DATA LINES ▸
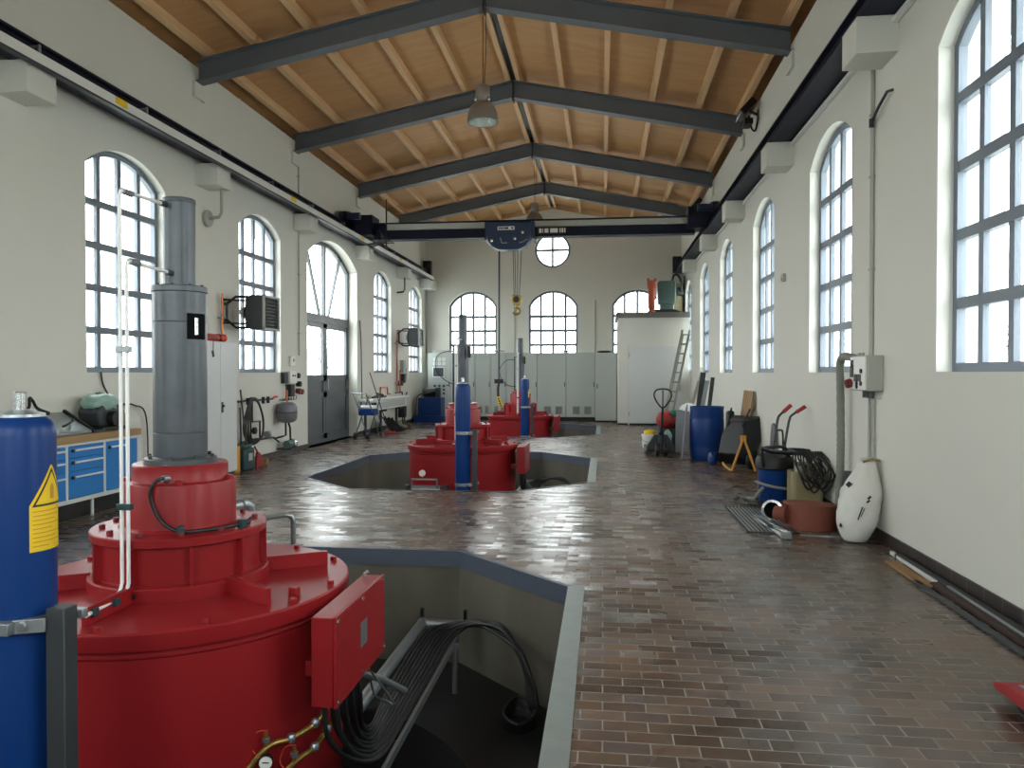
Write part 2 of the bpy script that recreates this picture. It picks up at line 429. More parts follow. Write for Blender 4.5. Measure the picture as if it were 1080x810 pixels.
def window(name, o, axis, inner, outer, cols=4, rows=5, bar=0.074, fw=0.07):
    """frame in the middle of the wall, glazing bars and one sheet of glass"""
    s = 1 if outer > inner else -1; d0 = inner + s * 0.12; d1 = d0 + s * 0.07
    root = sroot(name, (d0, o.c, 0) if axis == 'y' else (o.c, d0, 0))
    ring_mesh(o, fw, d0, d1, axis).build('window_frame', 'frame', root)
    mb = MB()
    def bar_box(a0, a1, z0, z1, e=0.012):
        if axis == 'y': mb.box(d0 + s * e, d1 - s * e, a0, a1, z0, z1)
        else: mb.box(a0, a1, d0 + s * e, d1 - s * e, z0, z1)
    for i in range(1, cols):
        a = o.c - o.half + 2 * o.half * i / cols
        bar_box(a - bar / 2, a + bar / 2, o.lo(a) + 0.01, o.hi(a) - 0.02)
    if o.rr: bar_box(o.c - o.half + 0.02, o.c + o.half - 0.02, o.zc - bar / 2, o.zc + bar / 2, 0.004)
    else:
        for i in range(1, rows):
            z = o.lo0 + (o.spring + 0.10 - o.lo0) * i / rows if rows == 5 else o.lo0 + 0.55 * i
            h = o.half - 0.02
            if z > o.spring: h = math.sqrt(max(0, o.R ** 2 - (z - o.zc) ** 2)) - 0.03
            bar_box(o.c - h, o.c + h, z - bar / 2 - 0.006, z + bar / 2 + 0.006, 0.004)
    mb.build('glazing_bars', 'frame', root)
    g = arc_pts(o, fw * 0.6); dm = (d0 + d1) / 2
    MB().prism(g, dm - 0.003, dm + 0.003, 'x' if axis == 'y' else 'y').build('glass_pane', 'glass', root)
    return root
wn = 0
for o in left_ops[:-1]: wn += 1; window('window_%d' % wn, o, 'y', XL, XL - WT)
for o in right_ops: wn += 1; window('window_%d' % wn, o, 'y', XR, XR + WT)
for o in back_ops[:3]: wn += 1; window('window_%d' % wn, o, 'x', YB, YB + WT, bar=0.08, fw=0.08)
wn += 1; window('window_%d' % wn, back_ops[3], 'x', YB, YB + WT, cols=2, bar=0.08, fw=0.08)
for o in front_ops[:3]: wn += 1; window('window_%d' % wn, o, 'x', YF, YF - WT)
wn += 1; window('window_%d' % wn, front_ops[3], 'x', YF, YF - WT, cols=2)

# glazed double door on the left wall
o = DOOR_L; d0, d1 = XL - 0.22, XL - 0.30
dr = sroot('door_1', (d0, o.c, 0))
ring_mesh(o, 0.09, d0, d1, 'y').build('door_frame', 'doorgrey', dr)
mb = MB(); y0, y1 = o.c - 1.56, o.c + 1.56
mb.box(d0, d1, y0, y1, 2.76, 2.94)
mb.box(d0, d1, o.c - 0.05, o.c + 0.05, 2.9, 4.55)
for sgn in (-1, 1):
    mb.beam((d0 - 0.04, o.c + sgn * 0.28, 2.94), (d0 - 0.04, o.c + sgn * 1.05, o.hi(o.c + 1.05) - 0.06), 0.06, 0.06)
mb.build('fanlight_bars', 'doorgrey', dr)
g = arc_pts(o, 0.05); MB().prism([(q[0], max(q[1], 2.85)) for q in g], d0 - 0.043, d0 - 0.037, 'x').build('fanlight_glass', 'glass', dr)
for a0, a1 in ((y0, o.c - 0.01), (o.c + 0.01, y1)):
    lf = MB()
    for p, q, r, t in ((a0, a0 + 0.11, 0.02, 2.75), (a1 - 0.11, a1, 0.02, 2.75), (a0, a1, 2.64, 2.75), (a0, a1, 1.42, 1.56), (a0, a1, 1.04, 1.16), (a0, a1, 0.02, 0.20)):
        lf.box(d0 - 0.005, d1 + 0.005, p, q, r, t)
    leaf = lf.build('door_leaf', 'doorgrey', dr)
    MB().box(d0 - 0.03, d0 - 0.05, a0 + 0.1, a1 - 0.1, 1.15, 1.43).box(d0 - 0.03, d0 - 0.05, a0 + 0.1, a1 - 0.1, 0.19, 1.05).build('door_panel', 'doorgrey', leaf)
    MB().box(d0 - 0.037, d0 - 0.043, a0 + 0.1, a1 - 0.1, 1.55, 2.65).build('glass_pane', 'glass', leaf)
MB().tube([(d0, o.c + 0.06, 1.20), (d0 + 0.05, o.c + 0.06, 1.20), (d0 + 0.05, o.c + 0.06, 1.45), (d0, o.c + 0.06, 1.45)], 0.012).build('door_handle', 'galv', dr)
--
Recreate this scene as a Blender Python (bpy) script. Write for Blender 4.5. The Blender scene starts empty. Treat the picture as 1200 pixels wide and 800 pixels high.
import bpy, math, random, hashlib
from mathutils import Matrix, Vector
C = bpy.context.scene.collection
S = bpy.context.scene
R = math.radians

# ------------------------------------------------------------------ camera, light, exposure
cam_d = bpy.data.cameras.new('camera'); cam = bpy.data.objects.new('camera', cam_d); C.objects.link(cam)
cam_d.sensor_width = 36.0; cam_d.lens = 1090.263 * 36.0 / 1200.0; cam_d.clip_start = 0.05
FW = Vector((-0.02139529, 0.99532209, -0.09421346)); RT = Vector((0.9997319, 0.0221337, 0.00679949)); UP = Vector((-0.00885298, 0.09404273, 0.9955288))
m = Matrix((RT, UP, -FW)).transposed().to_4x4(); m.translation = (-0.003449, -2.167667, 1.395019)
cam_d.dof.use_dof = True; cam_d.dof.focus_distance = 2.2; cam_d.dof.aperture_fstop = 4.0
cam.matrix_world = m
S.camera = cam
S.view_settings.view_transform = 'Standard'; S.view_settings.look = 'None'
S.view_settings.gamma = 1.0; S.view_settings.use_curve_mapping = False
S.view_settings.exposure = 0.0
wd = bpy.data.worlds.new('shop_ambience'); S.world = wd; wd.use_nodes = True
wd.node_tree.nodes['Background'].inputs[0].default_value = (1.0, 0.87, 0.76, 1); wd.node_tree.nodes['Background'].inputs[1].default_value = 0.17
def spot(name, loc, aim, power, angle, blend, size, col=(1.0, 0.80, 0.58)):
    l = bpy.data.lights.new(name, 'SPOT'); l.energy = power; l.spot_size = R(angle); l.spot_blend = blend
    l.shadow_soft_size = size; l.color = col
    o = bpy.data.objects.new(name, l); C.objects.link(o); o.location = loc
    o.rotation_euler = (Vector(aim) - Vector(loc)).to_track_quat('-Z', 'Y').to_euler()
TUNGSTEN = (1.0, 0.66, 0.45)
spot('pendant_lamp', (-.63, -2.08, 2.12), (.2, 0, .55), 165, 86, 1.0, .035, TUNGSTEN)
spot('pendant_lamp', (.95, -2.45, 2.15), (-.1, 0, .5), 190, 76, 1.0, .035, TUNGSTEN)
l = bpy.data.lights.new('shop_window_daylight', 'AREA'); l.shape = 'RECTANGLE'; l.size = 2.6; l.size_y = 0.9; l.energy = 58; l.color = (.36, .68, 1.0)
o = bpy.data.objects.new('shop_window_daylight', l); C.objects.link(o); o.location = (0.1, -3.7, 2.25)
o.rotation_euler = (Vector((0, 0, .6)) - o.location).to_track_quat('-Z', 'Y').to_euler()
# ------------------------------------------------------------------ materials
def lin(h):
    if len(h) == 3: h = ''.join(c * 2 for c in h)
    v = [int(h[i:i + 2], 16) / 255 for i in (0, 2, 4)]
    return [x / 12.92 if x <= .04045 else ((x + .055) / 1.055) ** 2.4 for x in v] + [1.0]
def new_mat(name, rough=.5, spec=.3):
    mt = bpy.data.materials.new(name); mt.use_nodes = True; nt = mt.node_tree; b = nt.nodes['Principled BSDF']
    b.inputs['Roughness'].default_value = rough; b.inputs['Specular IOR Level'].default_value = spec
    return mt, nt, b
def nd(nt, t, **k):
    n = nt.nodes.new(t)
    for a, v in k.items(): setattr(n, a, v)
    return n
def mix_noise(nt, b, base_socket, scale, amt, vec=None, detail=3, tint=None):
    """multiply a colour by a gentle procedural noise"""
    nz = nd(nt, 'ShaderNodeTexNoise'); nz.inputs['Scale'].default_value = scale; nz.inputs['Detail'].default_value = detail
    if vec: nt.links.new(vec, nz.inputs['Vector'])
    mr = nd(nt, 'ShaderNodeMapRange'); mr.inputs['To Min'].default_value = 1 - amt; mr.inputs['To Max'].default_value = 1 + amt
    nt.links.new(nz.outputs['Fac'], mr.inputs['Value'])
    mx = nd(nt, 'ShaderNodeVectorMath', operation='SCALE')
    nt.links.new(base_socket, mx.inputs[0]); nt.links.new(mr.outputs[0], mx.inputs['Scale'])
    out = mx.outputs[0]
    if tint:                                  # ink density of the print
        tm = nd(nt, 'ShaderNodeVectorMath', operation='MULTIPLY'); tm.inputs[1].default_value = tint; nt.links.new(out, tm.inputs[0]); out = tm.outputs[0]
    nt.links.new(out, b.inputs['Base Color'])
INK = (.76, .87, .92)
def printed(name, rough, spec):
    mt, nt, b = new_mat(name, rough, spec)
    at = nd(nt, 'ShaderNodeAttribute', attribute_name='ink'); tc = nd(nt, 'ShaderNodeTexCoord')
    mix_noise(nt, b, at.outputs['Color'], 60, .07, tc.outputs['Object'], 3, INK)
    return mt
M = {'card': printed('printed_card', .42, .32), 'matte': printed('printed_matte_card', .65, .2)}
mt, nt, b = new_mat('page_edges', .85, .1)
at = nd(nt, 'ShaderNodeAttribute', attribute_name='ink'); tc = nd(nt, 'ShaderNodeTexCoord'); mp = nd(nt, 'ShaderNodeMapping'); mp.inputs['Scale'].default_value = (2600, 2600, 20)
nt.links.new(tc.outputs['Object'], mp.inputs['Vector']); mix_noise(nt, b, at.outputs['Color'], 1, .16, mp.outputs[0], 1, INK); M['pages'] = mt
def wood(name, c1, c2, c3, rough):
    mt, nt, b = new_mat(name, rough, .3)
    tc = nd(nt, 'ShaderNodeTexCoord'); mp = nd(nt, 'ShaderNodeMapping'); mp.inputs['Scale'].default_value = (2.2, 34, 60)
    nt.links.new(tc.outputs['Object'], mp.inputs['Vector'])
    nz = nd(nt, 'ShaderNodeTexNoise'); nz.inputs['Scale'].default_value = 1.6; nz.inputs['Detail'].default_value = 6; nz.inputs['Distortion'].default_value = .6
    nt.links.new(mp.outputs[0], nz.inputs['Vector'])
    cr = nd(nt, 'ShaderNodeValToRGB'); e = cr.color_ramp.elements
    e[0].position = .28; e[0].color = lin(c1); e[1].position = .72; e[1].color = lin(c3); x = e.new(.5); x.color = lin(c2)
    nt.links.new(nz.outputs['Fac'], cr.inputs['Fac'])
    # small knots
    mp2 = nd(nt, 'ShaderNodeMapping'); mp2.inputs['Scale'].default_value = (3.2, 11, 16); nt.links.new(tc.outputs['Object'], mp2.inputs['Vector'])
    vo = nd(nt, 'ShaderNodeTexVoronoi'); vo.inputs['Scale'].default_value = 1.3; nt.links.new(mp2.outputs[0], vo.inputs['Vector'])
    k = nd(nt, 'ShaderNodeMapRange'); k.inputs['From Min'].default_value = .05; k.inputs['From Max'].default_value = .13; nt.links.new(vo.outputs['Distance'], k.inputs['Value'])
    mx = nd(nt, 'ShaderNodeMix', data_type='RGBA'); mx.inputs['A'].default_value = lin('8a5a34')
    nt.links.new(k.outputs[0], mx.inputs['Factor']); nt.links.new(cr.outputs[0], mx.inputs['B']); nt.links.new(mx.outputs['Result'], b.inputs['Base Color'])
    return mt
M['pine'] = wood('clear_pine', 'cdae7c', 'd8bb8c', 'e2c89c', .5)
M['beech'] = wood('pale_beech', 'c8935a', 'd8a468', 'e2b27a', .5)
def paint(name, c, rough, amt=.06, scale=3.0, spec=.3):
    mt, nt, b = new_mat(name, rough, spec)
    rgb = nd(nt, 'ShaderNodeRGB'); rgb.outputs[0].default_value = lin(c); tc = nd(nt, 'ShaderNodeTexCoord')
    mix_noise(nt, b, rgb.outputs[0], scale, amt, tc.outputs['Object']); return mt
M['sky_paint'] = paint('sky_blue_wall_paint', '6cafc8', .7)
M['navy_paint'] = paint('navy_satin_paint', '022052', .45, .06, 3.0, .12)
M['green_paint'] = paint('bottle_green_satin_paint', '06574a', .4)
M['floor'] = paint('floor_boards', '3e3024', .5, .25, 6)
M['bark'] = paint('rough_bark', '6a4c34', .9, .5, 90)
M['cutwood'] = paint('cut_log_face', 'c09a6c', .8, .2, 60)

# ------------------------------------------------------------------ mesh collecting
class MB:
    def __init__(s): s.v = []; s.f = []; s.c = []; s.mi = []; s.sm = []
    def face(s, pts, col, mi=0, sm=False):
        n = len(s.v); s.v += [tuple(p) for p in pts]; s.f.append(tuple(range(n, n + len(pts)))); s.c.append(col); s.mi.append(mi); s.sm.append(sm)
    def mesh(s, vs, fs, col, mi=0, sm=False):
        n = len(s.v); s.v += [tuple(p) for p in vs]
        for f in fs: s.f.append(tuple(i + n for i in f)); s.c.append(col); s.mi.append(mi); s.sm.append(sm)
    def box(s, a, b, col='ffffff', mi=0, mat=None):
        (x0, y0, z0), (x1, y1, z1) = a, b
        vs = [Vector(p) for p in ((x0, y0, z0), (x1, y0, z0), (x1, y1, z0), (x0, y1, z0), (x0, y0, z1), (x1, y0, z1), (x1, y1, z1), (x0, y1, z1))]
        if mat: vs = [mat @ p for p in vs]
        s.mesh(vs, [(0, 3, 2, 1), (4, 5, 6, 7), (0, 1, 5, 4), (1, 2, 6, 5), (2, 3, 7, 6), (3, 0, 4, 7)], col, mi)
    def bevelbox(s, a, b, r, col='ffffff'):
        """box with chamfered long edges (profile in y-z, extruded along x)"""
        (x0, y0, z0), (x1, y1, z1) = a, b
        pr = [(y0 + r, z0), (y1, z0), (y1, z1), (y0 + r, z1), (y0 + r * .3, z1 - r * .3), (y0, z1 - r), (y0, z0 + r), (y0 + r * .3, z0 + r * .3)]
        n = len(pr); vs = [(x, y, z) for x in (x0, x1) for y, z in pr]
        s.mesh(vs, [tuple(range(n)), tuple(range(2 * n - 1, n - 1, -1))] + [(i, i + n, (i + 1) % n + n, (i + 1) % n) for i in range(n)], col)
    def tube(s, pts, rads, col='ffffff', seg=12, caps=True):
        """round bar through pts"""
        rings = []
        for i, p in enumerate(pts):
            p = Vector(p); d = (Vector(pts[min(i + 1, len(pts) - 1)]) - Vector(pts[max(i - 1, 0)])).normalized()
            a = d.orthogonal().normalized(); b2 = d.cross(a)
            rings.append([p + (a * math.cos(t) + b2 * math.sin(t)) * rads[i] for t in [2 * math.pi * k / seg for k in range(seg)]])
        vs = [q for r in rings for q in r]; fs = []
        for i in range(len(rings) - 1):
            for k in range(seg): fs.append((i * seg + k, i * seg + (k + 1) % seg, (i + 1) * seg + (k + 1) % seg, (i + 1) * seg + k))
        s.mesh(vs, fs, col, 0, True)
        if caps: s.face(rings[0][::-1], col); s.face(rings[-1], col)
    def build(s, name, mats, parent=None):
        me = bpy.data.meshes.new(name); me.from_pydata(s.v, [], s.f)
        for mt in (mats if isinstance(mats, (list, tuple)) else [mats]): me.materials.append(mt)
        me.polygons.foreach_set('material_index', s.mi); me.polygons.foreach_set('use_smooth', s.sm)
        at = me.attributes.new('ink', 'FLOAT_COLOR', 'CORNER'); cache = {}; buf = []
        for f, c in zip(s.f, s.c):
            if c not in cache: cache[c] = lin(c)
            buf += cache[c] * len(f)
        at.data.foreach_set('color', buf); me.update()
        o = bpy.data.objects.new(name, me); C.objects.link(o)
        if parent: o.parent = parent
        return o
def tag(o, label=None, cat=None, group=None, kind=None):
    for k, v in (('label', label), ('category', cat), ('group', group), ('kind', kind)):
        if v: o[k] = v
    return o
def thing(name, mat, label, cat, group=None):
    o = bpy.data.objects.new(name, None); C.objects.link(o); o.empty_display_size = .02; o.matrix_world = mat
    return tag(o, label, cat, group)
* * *
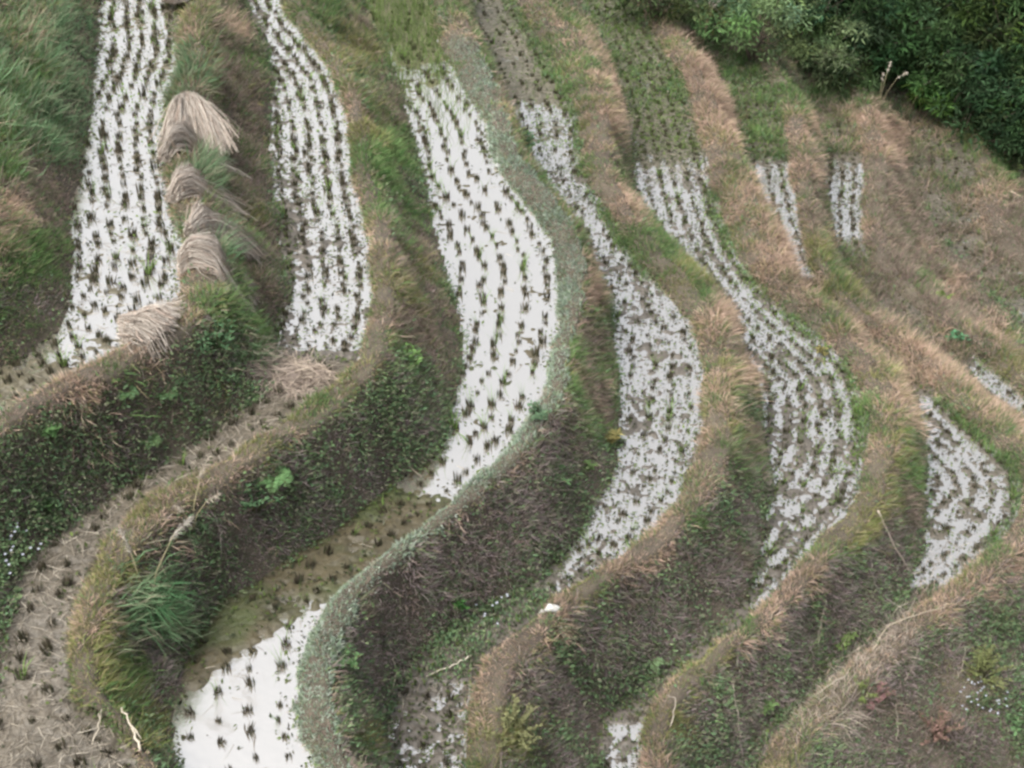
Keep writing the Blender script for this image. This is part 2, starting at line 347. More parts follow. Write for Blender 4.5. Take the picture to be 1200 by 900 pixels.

WORK TO DO ▸ Print only the run of lines that begins with the line containing "Recreate this scene" and ends with the line containing "R = math.radians", both included, exactly as they read.

THE ANSWER ▸
Recreate this scene as a Blender Python (bpy) script. Write for Blender 4.5. The Blender scene starts empty. Treat the picture as 1200 pixels wide and 800 pixels high.
import bpy, math, random, hashlib
from mathutils import Matrix, Vector
C = bpy.context.scene.collection
S = bpy.context.scene
R = math.radians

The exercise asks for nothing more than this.